L'ARTE DELLA MEMORIA
di Giordano Bruno



PRIMA PARTE



I
< Arte e natura >


L'arte riposa all'ombra delle idee se sollecita la sonnolenta natura e la precede; o la guida quando tenderebbe a sbagliare; o la rinforza quand'è stanca o la corregge quando sbaglia, o la segue quand'è perfetta e ne emula l'industriosità.


II
< Mente divina e mente umana >


Un'arte siffatta per ricercare le cose in genere è senz'altro l'architettura discorsiva, che quando si fa tendenza dell'anima raziocinante promana da Quello che sta all'origine della vita del mondo al principio della vita di tutti e di ciascuno. Non si appoggia a nessun potere né scaturisce da una particolare facoltà: ma abita l'intera psiche come sua essenza. Né temo che i fatti smentiscano le mie parole, difatti se risiedesse nella facoltà memorativa, in che modo deriverebbe dall'intelletto? Se risiedesse nella potenza intellettiva, come potrebbe passare dalla memoria, dai sensi, e dagli istinti?
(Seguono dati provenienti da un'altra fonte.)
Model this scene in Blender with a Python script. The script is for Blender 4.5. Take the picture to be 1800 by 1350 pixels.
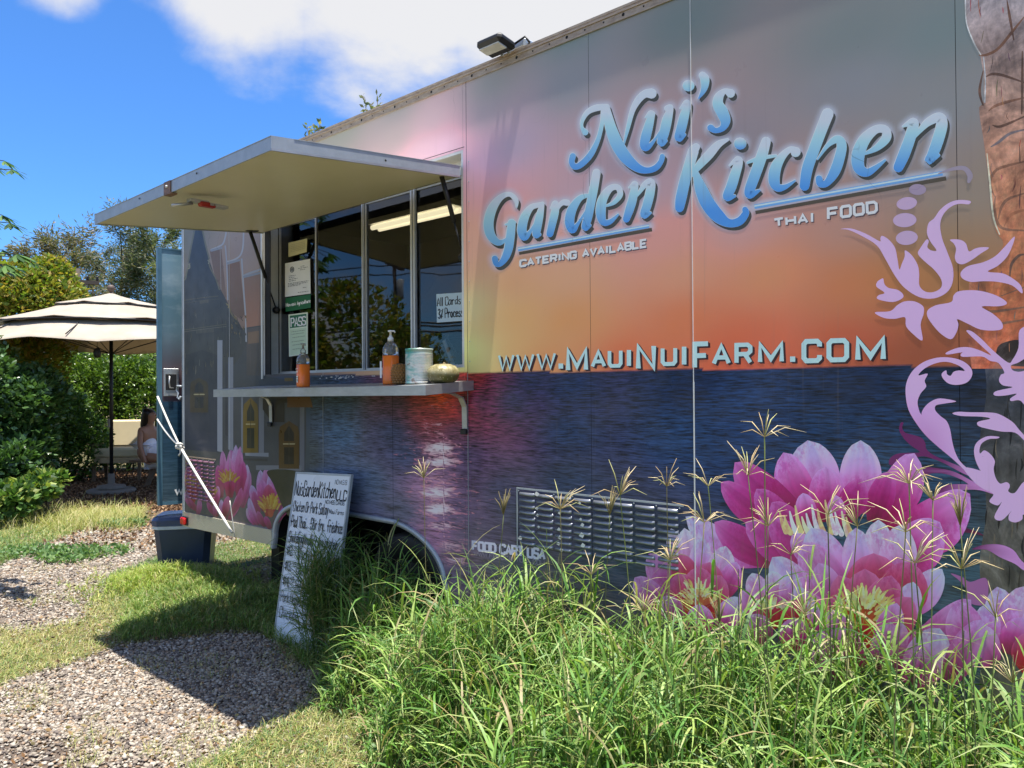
import bpy, math, random
import numpy as np
from mathutils import Vector, Matrix
from mathutils.geometry import tessellate_polygon
random.seed(7); rng = np.random.default_rng(7)
SC = bpy.context.scene; COL = SC.collection
for o in list(bpy.data.objects): bpy.data.objects.remove(o)

# ---------------------------------------------------------------- camera
CAMH = 1.55; PITCH = math.atan(12/1352); ROLL = 0.007; FPX = 1352.0
cf = np.array([0, math.cos(PITCH), math.sin(PITCH)]); r0 = np.array([1., 0, 0]); u0 = np.array([0, -math.sin(PITCH), math.cos(PITCH)])
cr = math.cos(ROLL)*r0 - math.sin(ROLL)*u0; cu = math.sin(ROLL)*r0 + math.cos(ROLL)*u0
CAMP = np.array([0, 0, CAMH])
cam = bpy.data.cameras.new('camera'); camo = bpy.data.objects.new('camera', cam); COL.objects.link(camo)
camo.matrix_world = Matrix(((cr[0], cu[0], -cf[0], 0), (cr[1], cu[1], -cf[1], 0), (cr[2], cu[2], -cf[2], CAMH), (0, 0, 0, 1)))
cam.sensor_width = 36; cam.lens = 36*FPX/1800; cam.clip_end = 4000; cam.clip_start = 0.02
SC.camera = camo

# ---------------------------------------------------------------- light
SUN = np.array([0.074, -0.116, 0.985]); SUN /= np.linalg.norm(SUN)
sl = bpy.data.lights.new('sun', 'SUN'); sl.energy = 4.9; sl.angle = math.radians(0.5); sl.color = (1.0, 0.95, 0.87)
so = bpy.data.objects.new('sun', sl); COL.objects.link(so); so.location = (0, 0, 30)
so.rotation_euler = Vector(SUN).to_track_quat('Z', 'Y').to_euler()
W = bpy.data.worlds.new('World'); SC.world = W; W.use_nodes = True
SKY_STRENGTH = 0.11
SC.view_settings.view_transform = 'Standard'; SC.view_settings.look = 'None'
SC.view_settings.exposure = 1.0; SC.view_settings.gamma = 1; SC.view_settings.use_curve_mapping = False
SC.cycles.max_bounces = 8; SC.cycles.transparent_max_bounces = 12; SC.cycles.caustics_reflective = False; SC.cycles.caustics_refractive = False
SC.cycles.use_denoising = True

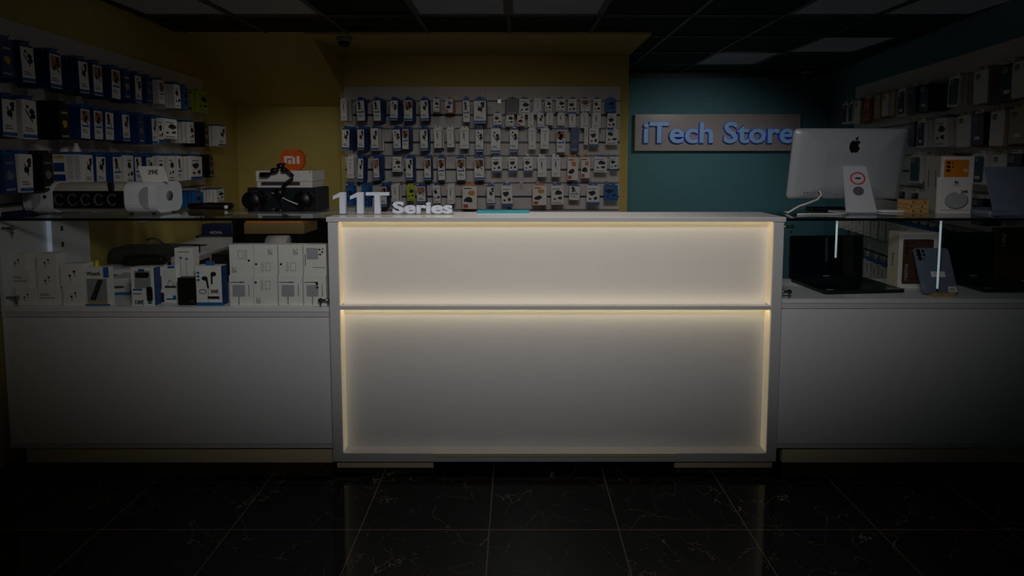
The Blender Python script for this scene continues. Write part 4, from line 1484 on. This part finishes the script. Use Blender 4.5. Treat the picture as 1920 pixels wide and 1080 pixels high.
# blue grey laptop lid
MB_ = mat('midnight_blue_aluminium', (146, 158, 182), .4, metal=.1, var=.02)
y0, y1 = 2.535, 2.60
bl_, tl_ = at(1864, 397, y0), at(1838, 318, y1)
t = thing('laptop', 'blue grey laptop seen from behind with its lid raised, at the frame edge', 'laptop', (bl_.x, y0, CTZ))
lh = math.hypot(tl_.z - CTZ, y1 - y0)
ang = -math.atan2(y1 - y0, tl_.z - CTZ)
lid = M()
lid.prism(rrect(0, 0, .32, lh, .010, 4), 0, .006)
lo_ = lid.obj('lid', MB_, t, (0, 0, .014), (ang, 0, 0))
lo_.rotation_euler = (ang, 0, .08)
apple_logo(mat('logo_silver', (190, 196, 206), .3, metal=.4), lo_, .020, (X(1913, 360, 2.56) - bl_.x - .03, -.0002, lh * .48))
M().prism(rrect(-.01, .012, .31, .24, .012), 0, .014, 'xy').obj('keyboard_base', MB_, t)

# ------------------------------------------------------------------ inside the case beside the teal wall
DKL = mat('laptop_black', (9, 14, 18), .32, var=.1)
SCR = mat('laptop_screen', (4, 8, 12), .06, var=0)


def laptop(label, hl, hr, fr, fl, htop, tilt):
    """open laptop: corners of the base on the shelf (hinge end first) and the height of the lid"""
    t = thing('laptop', label, 'laptop', (hl.x, hl.y, zrr))
    ax = math.atan2(hr.y - hl.y, hr.x - hl.x)
    t.rotation_euler = (0, 0, ax)
    w = math.hypot(hr.x - hl.x, hr.y - hl.y)
    d = math.hypot(fl.x - hl.x, fl.y - hl.y)
    M().prism(rrect(0, -d, w, 0, .012), .003, .017, 'xy').obj('keyboard_base', DKL, t)
    kb = M()
    for r_ in range(5):
        for c_ in range(14):
            kb.box(w * .06 + c_ * w * .063, w * .06 + c_ * w * .063 + w * .054, -d * .42 + r_ * .019, -d * .42 + r_ * .019 + .016, .017, .0185)
    kb.obj('keys', mat('key_black', (14, 18, 22), .5), t)
    M().box(w * .35, w * .65, -d * .92, -d * .56, .017, .0174).obj('touchpad', mat('pad_black', (16, 20, 26), .25), t)
    st = M()
    for x in (w * .06, w * .82):
        st.box(x, x + w * .08, -d * .94, -d * .88, .017, .0176)
    st.obj('sticker', mat('sticker_grey', (150, 160, 165), .4), t)
    m_ = M()
    for x in (.02, w - .02):
        for y in (-d + .02, -.02):
            m_.lathe([(.006, 0), (.006, .003)], (x, y, 0), 'z', 8)
    m_.obj('foot', BLACK, t)
    lid = M()
    lid.prism(rrect(0, 0, w, htop, .010), -.004, .004)
    l_ = lid.obj('lid', DKL, t, (0, .008, .014), (tilt, 0, 0))
    M().prism(rect(.012, .022, w - .012, htop - .012), -.0048, -.0042).obj('screen', SCR, l_)
    M().prism(rect(w / 2 - .018, .008, w / 2 + .018, .014), -.0048, -.0042).obj('logo', GREY, l_)
    return t


hl, hr_, fl, fr_ = onz(1481, 528, zrr), onz(1618, 525, zrr), onz(1535, 553, zrr), onz(1677, 545, zrr)
laptop('open black laptop in the glass case beside the reception desk', hl, hr_, fr_, fl, Z(448, hl.y) - zrr, -.03)
hl, hr_, fl, fr_ = onz(1764, 526, zrr), onz(1888, 526, zrr), onz(1842, 549, zrr), onz(1960, 549, zrr)
laptop('open black laptop in the glass case behind the grey tablet', hl, hr_, fr_, fl, Z(441, hl.y) - zrr, -.05)

t, w, h = pbox('tablet_carton', 'white carton with a brown device picture behind the grey tablet', 'box', 1685, 1758, 436, 535, .075, z0=zrr, Y=2.575)
M().box(-w / 2 - .001, -w / 2 + .0005, .001, .074, .001, h - .001).obj('cream_side', mat('carton_cream', (206, 196, 170), .5), t)
art(t, mat('device_brown', (84, 58, 42), .35), [rrect(-w * .40, h * .08, w * .38, h * .88, .01)], 'device_picture')
art(t, INK, [rrect(-w * .34, h * .78, -w * .25, h * .83, .003), rrect(-w * .34, h * .70, -w * .25, h * .75, .003), rrect(-w * .34, h * .62, -w * .25, h * .67, .003), ell(-w * .16, h * .81, .004), ell(-w * .16, h * .72, .004)], 'lenses', -.0014)
o = text('realme', 'lettering', LGREY, t, .030, (-w * .26, -.0014, h * .14), (PI / 2, -PI / 2, 0), align='LEFT')
o = text('52', 'lettering', PWHITE, t, .026, (w * .28, -.0014, h * .66))
o = text('Realme', 'lettering', INK, t, .022, (-w / 2 - .0014, .045, h * .62), (PI / 2, PI / 2, -PI / 2), align='LEFT')

# grey tablet phone on a small wooden stand
yt0, yt1 = 2.425, 2.50
A, B_, Cc = at(1731, 552, yt0), at(1797, 552, yt0), at(1703, 465, yt1)
tw = B_.x - A.x
zt0 = max(A.z, zrr + .012)
tht = math.hypot(Cc.z - zt0, yt1 - yt0)
t = thing('tablet', 'blue grey tablet with a dark camera cluster leaning in a wooden stand', 'tablet', (A.x, yt0, zt0))
tilt = -math.atan2(yt1 - yt0, Cc.z - zt0)
TB = mat('tablet_grey_blue', (128, 140, 162), .3, metal=.3, var=.02)
body = M()
body.prism(rrect(0, 0, tw, tht, .014, 5), 0, .008)
bo = body.obj('body', TB, t, (0, 0, 0), (tilt, 0, 0))
for cx, cz, r in ((.018, .93, .0105), (.040, .93, .007), (.018, .85, .011), (.042, .85, .006), (.020, .765, .0105), (.041, .77, .004)):
    M().lathe([(.0005, 0), (r * .8, 0), (r, .001), (r, .002)], (cx, -.002, cz * tht), 'y', 18).obj('lens', BLACK, bo)
art(bo, PWHITE, [rect(tw * .34, tht * .36, tw * .74, tht * .48), rect(tw * .74, tht * .03, tw * .98, tht * .15)], 'sticker')
art(bo, GREY, [rect(tw * .44, tht * .43, tw * .60, tht * .445), rect(tw * .78, tht * .06, tw * .94, tht * .08), rect(tw * .78, tht * .10, tw * .92, tht * .12), rect(tw * .38, tht * .27, tw * .66, tht * .28), rect(tw * .38, tht * .20, tw * .41, tht * .28)], 'print', -.001)
q = at(1769, 552, yt0 - .01)
t = thing('tablet_stand', 'small tan wooden stand under the leaning grey tablet', 'stand', ((A.x + B_.x) / 2 + .008, yt0, zrr))
M().box(-.052, .048, -.016, .05, 0, .009, .002).obj('base', TAN, t)
M().box(-.052, .048, -.016, -.004, .009, .016, .001).obj('lip', TAN, t)
M().prism([(.05, .0), (.056, 0), (.086, .10), (.080, .10)], -.05, -.03, 'yz').obj('back_rest', TAN, t)
# brown box at the frame edge
YB2 = 2.742
t, w, h = pbox('tablet_carton', 'dark brown carton with pale writing at the far end of the glass case', 'box', 1868, 1960, 428, 528, .036, body=mat('dark_brown_card', (56, 38, 28), .5), z0=zrr, Y=YB2)
o = text('PAD 5', 'lettering', LGREY, t, .026, (-w * .40, -.0006, h * .90), (PI / 2, PI / 2, 0), align='LEFT')
M().box(-w / 2 - .004, w / 2, -.0, .037, -.0, .004).obj('white_edge', PWHITE, t)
Invece siamo spinti e guidati suo tramite a capire, discorrere, ricordare, fantasticare, desiderare e, volendo, a sentire.


III
< Intelligenza ed arte >


Piuttosto non è chiaro che qualità possieda il principio che muove l'anima in generale rispetto a tutte e ciascuna funzione e in che modo ciò avvenga. Ci si chiede infatti perché l'anima si riveste di un'arte? Con quale arte l'anima si veste di un'arte? È forse giusto non chiamare arte la tecnica con cui madre natura tramite la ripetizione delle azioni si sforza di farsi esperta?


IV
< Arte e strumento >


Poiché molti artisti usano uno strumento, e tuttavia la loro arte non è lo strumento, ma viene eseguita con uno strumento, non è forse lecito dire che prima delle molteplici arti esiste quella che definirei arte strumentale? Non è forse giusto chiamare arte quella che fabbrica lo strumento delle arti? Cosa sarà se non è un'arte? Ma se lo strumento non ha preceduto ciò per cui era necessario che fosse costruito, prova a dirmi che funzione deve aver preceduto l'arte. Infatti in cosa preesisteva l'arte strumentale oltre che nello strumento? Fuor di dubbio nel soggetto fisico preesistente. Quello fu formato in una certa posizione perché fosse adatto all'intima dominazione del primo strumento. Se poi al filosofo grossolano piace denominare l'essenza di qualcosa in primo luogo dall'aspetto esteriore, lasciamo correre, poiché è consuetudine porre la funzione delle cose artificiali nella loro forma esteriore, dato che l'arte non scende nell'intimo della materia. Ma costui è lontano dalla nostra intenzione, sicché non può capire.


V
< Definizione di arte, le conoscenze innate >


Ma se le cose stanno così come pare a coloro che filosofano meglio, non c'è altra definizione per quello che in primo luogo è l'arte: una facoltà naturale nata insieme alla ragione, coi semi dei principi primi. In queste conoscenze innate risiede il potere di lasciarsi sedurre dalle lusinghe dei diversi oggetti esteriori, essi sono illuminati dall'intelletto agente come da un sole radioso, e ricevono l'influsso delle idee eterne quasi col concorso delle stelle, mentre tutte le cose sono fecondate contemporaneamente dall'Ottimo Massimo e sono ordinate per conseguire il proprio fine secondo capacità. Si mostra così chiaramente che non è azzardato voler chiamare la dedalea natura fonte e sostanza di ogni arte.


VI
< Clavis Magna, arte della memoria e arte di pensare >


Considera pertanto con quale possibile intendimento abbiamo affermato che l'arte in certe cose vince la natura in altre da quella è superata. Questo infatti può accadere solo quando si veda che la natura mostra nelle conseguenze remote effetti maggiori che in quelle vicine. E si dice che essa stessa ha perpetuato nella medesima specie una forma sostanziale e non può averla perpetuata secondo il numero. In queste cose la facoltà dell'arte si arresta. La forma esteriore e la figura dell'inventore della Clavis Magna, tramite l'arte è affidata alla dura pietra, o al diamante. Ugualmente le condizioni, le procedure e il nome dell' arte della memoria e dell' arte di pensare vengono affidati agli oggetti perché siano perpetuati, siccome la natura non potrebbe conservarli, giacché lo stomaco della mutevole materia a tempo debito digerisce ogni cosa.